The scoring jobs, not just the app. The app is not only a website. A set of background jobs do the real game work. One freezes the betting odds the instant a match kicks off, because the scoring math depends on those frozen odds. Another grades the match when it ends and hands out the points and the loot packs. Those jobs had to move too, and be running on the new box before the next kickoff, or points would come out wrong with no error anywhere to warn me. Moving “the app” was the easy eighty percent. These jobs were the dangerous twenty.
A writer that bypassed the app. One nightly job writes standings history straight into the database instead of going through the app. That punched a hole in my first instinct, which was “just stop the app and writes stop.” Not quite. That job had to be stopped by hand as well, or it could scribble a new row into the old database after I’d already taken my copy.
How do I prove nothing was lost?
Not “believe,” prove. Row counts are a trap here: two tables can have the same number of rows while the contents are quietly different. So we verified with content checksums, an md5 fingerprint of the actual data in the tables that hold anything a player cares about, the points, the stickers, the trades.
-- a single fingerprint of every prediction's points and graded state
md5(string_agg(id || ':' || points_awarded || ':' || is_graded, ',' ORDER BY id))
Compute that on both boxes.
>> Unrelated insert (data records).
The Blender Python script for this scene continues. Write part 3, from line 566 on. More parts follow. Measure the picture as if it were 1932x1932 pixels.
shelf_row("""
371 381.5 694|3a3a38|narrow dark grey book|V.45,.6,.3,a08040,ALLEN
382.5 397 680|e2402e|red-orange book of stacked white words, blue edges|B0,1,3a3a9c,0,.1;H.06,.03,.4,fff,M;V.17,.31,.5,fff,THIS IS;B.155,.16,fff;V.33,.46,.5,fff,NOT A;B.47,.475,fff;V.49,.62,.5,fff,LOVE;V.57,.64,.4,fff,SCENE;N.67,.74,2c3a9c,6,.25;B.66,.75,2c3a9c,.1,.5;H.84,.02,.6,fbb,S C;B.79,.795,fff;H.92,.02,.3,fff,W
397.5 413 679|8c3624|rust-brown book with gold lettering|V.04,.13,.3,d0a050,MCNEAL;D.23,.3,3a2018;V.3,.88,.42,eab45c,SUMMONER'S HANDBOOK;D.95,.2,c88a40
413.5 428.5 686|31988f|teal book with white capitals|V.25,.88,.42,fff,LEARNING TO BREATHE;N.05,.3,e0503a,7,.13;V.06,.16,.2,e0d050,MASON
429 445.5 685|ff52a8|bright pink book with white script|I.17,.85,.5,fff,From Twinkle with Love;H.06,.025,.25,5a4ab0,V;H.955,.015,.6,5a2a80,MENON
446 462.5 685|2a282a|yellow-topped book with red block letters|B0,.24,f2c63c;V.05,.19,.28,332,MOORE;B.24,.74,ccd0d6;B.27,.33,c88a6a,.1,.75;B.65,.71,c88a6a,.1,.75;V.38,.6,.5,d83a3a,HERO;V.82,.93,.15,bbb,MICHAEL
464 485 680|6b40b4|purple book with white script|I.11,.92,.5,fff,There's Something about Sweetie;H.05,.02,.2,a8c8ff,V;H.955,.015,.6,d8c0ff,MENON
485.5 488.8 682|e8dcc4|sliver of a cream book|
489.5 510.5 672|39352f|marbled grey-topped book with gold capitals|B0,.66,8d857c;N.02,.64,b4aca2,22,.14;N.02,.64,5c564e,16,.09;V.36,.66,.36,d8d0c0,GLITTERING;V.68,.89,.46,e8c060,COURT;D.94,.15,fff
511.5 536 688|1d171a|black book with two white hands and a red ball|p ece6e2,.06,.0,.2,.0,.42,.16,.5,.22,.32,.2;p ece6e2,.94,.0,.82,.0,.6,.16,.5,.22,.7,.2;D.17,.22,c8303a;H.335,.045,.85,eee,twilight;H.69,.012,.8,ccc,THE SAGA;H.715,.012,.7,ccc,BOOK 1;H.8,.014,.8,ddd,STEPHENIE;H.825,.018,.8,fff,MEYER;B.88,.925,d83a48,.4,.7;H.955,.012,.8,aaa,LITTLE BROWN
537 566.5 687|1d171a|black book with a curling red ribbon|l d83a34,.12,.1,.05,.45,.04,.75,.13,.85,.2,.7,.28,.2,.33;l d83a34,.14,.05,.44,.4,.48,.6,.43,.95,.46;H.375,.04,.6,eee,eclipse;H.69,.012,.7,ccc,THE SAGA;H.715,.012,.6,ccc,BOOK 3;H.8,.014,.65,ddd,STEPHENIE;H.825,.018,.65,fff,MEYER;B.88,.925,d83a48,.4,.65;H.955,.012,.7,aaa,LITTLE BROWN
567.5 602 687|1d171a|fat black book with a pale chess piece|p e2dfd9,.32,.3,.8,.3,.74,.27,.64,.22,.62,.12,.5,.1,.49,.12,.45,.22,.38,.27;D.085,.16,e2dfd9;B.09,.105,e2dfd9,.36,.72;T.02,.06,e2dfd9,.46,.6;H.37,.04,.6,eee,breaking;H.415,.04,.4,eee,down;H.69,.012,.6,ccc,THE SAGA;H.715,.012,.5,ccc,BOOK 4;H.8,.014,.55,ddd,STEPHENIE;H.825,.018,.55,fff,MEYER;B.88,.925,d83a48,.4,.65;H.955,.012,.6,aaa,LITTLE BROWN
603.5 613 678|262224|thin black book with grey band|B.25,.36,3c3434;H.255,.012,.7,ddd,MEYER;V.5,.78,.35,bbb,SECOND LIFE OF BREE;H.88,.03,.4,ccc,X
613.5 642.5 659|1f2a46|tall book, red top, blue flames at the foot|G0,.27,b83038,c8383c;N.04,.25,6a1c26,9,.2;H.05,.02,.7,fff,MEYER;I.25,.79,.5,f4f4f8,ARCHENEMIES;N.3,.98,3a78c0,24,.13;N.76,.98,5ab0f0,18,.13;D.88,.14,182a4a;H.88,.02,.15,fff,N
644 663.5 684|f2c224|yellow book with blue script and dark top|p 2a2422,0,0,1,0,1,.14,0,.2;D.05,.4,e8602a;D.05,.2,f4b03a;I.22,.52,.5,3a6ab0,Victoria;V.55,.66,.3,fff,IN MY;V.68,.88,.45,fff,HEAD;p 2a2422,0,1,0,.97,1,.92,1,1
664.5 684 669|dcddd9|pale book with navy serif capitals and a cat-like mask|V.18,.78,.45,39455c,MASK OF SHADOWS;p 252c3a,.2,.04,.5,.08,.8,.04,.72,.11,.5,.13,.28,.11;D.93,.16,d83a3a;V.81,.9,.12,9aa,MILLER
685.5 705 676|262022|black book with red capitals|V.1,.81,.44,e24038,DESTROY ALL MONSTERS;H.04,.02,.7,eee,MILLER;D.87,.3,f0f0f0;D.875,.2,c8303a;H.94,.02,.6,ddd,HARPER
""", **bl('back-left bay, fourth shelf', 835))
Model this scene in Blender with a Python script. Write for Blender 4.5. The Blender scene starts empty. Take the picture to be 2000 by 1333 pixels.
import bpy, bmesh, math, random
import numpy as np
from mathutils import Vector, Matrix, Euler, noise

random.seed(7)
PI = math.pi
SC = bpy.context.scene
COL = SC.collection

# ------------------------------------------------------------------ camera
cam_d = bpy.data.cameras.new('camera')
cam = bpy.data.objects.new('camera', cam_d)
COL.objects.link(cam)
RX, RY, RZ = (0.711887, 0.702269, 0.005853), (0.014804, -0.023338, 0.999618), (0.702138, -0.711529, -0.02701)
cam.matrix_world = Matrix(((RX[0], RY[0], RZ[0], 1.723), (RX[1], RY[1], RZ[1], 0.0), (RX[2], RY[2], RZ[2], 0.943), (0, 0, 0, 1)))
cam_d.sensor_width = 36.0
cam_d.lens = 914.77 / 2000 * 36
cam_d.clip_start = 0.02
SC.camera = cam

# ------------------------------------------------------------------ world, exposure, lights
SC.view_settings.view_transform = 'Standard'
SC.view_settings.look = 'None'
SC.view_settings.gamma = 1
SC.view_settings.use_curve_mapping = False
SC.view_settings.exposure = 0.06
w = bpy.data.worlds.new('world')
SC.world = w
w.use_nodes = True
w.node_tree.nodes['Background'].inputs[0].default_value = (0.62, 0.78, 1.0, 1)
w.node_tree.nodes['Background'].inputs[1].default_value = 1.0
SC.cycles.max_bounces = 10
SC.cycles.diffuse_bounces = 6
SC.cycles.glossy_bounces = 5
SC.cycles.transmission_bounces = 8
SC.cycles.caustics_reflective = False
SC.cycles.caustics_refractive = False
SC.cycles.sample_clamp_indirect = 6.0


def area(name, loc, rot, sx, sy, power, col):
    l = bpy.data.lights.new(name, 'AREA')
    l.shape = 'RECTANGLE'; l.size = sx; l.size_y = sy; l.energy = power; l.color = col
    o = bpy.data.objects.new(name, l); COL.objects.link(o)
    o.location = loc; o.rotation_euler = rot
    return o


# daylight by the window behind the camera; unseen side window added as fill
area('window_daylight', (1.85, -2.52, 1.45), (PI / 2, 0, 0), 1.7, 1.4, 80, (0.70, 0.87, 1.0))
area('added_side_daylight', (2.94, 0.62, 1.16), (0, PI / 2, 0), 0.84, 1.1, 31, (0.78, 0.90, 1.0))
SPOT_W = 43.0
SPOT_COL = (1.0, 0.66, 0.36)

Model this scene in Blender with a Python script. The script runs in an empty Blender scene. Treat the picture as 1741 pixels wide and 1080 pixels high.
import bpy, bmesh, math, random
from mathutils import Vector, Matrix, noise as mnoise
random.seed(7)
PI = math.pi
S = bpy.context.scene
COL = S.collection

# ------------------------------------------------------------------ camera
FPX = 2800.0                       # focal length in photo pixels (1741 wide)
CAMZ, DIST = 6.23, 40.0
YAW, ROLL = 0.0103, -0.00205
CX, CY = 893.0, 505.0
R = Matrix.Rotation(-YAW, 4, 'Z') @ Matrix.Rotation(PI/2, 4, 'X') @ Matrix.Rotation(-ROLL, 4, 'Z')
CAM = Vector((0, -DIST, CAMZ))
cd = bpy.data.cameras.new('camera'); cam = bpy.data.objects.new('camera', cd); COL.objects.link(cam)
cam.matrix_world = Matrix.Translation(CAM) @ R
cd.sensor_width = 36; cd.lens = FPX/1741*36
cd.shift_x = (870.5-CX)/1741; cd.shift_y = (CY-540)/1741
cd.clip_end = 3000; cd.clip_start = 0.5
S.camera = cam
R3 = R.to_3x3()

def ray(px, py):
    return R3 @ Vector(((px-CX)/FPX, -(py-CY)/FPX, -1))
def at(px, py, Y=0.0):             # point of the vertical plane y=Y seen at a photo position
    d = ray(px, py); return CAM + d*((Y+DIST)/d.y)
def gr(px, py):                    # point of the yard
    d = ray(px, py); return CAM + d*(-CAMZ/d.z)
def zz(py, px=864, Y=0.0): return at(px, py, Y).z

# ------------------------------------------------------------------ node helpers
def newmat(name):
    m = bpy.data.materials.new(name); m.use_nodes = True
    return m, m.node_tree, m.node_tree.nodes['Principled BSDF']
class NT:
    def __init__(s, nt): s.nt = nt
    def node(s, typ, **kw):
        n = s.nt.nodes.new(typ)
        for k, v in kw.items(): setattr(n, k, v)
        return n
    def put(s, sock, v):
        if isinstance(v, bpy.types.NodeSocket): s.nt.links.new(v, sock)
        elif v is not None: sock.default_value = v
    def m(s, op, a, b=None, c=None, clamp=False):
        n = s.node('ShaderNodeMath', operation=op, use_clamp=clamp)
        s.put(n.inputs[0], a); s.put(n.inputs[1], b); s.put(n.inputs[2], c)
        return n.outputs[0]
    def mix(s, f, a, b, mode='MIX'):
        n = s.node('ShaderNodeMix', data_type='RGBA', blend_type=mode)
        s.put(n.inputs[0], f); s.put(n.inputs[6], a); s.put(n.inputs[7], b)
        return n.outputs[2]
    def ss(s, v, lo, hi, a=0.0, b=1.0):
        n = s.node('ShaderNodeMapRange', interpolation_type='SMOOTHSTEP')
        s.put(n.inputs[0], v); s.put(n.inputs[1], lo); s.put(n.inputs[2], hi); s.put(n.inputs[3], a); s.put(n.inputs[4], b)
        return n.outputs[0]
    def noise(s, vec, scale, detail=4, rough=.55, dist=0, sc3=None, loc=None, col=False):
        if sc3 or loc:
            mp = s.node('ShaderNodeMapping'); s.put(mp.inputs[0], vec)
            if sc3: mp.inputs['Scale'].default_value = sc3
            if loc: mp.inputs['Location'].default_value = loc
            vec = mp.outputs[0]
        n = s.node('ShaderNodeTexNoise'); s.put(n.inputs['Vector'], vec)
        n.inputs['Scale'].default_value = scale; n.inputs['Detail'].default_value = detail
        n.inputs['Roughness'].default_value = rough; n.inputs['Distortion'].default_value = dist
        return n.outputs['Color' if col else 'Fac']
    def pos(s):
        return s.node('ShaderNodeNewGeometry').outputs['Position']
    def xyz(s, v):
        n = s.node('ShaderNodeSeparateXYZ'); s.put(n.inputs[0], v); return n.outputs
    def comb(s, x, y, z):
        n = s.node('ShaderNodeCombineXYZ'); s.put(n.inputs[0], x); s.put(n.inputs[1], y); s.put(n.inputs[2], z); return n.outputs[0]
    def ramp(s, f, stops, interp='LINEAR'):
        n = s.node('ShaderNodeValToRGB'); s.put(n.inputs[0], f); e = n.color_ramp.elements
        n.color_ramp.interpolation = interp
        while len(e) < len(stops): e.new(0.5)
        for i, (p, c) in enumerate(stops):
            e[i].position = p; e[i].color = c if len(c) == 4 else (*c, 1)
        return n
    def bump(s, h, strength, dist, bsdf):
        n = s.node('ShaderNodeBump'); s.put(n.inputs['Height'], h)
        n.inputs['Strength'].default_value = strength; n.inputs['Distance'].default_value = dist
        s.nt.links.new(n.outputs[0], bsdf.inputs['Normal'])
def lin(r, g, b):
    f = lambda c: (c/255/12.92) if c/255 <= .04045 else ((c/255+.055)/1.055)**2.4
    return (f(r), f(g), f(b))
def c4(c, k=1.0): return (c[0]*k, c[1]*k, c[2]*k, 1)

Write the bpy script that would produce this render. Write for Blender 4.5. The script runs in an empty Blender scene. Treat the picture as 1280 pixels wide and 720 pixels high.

If the fingerprints match, the data is identical down to the byte, not just the count. That one idea is what later let me tell my friends “nothing was lost” and actually mean it.
The hardest call was when, not how
The technical steps were nearly settled. The genuinely hard decision was timing.
My first idea was to do it at halftime. The live card-drop windows I built back in Part 5 mean nothing is claimable during the break, so halftime looked like a natural dead zone. It wasn’t. Two things killed it. At halftime the match isn’t graded yet, so the new box would have had to settle its first real match in production with everyone watching. And halftime is exactly when people pick their phones back up, since nothing is happening on the pitch. The quiet was an illusion.
So we landed on the gap between games, after a match had completely finished and its points were already in. Then the new box inherits a clean, settled, verified state, and the only thing ahead of it is the next game.
Turning “please don’t” into “can’t”
The decision that made the whole thing safe rather than merely likely: take the front door down. Instead of asking everyone to please not touch anything for a few minutes and hoping they comply, I had us stop the app entirely during the swap. It’s ugly, because the app is briefly unreachable. But it converts “please don’t” into “can’t,” for every person and every kind of action at once. That short blackout is the only window in which both databases are provably identical, which is the entire reason it exists. The downtime is not a flaw in the plan. It is the plan.
Then we rehearsed it for real: dump the database to a file, restore it onto the new box, and time the whole thing. It came back in about three seconds, and the restore didn’t even require stopping the new box’s app first. Knowing that before the live attempt is the whole difference between confidence and hope.
The plan was finally one I trusted. Running it is Part 10.